Nous trouvons cette doctrine merveilleuse dans l'Ecriture, chez les Pères et chez les théologiens de l'Eglise au cours de nombreux siècles et nous la trouvons également dans l'expérience personnelle de nombreuses âmes, saints, canonisés ou pas. Je désire mentionner ici une jeune religieuse carmélite française, soeur Elisabeth de la Trinité (1880-1906), béatifiée en 1984.

Elisabeth Catez, "soeur dans l'esprit" de saint Thérèse de l'Enfant Jésus (Hans Urs von Balthasar), "découvrit un jour, de façon existentielle, la vérité que les chrétiens croient, mais relèguent presque au plus profond de leur âme:  le fait que toute la Trinité habite dans l'âme fidèle comme un temple, comme dans un ciel" (A.M. Sicari, o.c.d., Elisabeth de la Trinitié, Jaca Book, 2000).

Une phrase d'Elisabeth:  "Je voudrais... passer sur la terre comme la Vierge, "gardant toutes ces choses dans mon coeur". En m'enterrant, pour ainsi dire, au fond de mon âme pour me perdre dans la Trinité qui y demeure et me transformer en elle. Alors mon nom... serait une réalité et je serais vraiment Elisabeth de la Trinité" (p. 157 de Sicari). Naturellement, dans la "demeure trinitaire", Elisabeth voit toujours également le Verbe, la seconde Personne:  "J'ai passé toute ma veillée (de Noël) comme la Sainte Vierge, dans l'attente du petit Dieu qui cette fois-ci était sur le point de naître non plus dans la crèche, mais dans mon âme, car Il est véritablement l'Emmanuel, le Dieu avec nous" (p. 159 de Sicari).


7. C'est sur cette présence de la Très Sainte Trinité que l'on peut accomplir des formes élevées de prière:  ainsi, "la prière de simple présence" (ce paysan qui regardait le tabernacle, et expliquait au saint curé d'Ars:  "Je le regarde et il me regarde") ou celle qui s'appelle contemplation.

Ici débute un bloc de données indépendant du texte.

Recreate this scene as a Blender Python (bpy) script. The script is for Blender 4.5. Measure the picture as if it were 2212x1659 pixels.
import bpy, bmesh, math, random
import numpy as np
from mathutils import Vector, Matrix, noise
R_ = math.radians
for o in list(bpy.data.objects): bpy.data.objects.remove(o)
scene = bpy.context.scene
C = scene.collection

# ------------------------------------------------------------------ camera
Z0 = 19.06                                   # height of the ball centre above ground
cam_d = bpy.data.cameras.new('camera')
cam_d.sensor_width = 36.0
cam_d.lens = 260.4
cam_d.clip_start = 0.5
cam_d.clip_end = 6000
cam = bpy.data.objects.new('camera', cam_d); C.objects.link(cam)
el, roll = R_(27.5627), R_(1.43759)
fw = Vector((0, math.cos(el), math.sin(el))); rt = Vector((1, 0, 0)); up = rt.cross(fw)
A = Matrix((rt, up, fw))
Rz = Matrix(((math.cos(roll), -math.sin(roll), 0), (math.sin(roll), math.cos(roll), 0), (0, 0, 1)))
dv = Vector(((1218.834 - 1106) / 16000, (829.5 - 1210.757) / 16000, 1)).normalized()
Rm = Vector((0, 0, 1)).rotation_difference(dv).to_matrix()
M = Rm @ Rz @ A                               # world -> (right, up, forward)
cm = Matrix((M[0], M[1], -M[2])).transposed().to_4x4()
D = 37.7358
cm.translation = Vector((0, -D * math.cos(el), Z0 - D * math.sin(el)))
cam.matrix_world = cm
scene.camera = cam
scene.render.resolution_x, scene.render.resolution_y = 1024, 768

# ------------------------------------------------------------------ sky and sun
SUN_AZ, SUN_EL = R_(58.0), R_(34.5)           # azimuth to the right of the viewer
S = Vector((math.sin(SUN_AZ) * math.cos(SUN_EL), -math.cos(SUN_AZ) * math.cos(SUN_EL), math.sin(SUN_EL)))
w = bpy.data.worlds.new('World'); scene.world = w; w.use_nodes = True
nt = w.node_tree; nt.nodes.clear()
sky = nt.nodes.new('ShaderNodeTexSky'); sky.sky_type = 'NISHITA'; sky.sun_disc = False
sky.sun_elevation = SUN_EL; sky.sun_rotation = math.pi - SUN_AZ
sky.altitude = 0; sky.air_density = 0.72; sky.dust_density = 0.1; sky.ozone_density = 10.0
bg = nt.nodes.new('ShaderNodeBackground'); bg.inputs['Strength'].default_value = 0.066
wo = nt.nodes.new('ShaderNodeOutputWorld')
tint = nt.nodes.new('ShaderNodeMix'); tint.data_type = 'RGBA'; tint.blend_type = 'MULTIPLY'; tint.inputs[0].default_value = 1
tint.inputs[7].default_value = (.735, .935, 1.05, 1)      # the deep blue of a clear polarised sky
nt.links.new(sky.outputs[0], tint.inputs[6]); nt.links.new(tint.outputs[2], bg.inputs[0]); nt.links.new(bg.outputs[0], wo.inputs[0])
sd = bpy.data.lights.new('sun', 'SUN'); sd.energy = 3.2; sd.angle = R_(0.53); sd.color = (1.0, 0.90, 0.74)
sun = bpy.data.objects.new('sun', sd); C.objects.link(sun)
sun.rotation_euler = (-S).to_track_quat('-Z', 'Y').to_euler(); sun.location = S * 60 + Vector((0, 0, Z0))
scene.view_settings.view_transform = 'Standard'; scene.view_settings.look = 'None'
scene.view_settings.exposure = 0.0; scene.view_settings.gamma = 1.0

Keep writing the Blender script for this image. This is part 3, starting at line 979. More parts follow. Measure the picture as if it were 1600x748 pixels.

Je disais élevées. Pas pour nous donc?

Mais écoutons ce que dit le Saint-Père au n. 3 de son Message mentionné plus haut:  "Chers jeunes, face à ces grands mystères, sachez vous élever à une attitude de contemplation... Contemplez et réfléchissez! Jeunes de tous les continents... Soyez contemplatifs et aimez la prière". Le Pape a certainement une grande confiance en vous. Du reste, il vous propose non pas ce qui est facultatif, mais simplement ce qui est obligatoire, en vous exhortant à la sainteté et à tout ce qu'elle signifie et comporte, que ce soit au niveau de nos relations personnelles avec Dieu ou au niveau de notre service aux frères et à l'engagement à l'apostolat. Ainsi, le Saint-Père vous pousse à être des artisans de paix, des défenseurs de la personne et de la famille, des constructeurs d'une nouvelle humanité et d'un nouveau monde, fondé sur la puissance de l'amour et du pardon, sur la lutte contre l'injustice et toute pauvreté physique, morale, spirituelle ainsi que sur l'orientation de la politique, de l'économie, de la culture et de la technologie au service de l'homme et de son développement intégral (n. 3 du Message).

Chers jeunes, accueillons avec reconnaissance et enthousiasme le message du Pape Jean-Paul II. Il vous parlera à nouveau au cours des jours prochains, et alors votre enthousiasme croîtra. Cette année, l'énergie de la Journée mondiale et celle du grand Jubilé. En franchissant la Porte Sainte, vous entrez donc dans le Troisième millénaire en suivant ce prophète d'un tournant historique,  qui  ne  se  lasse  pas  de nous transmettre des paroles de vérité dans son grand amour pour Dieu et pour l'homme.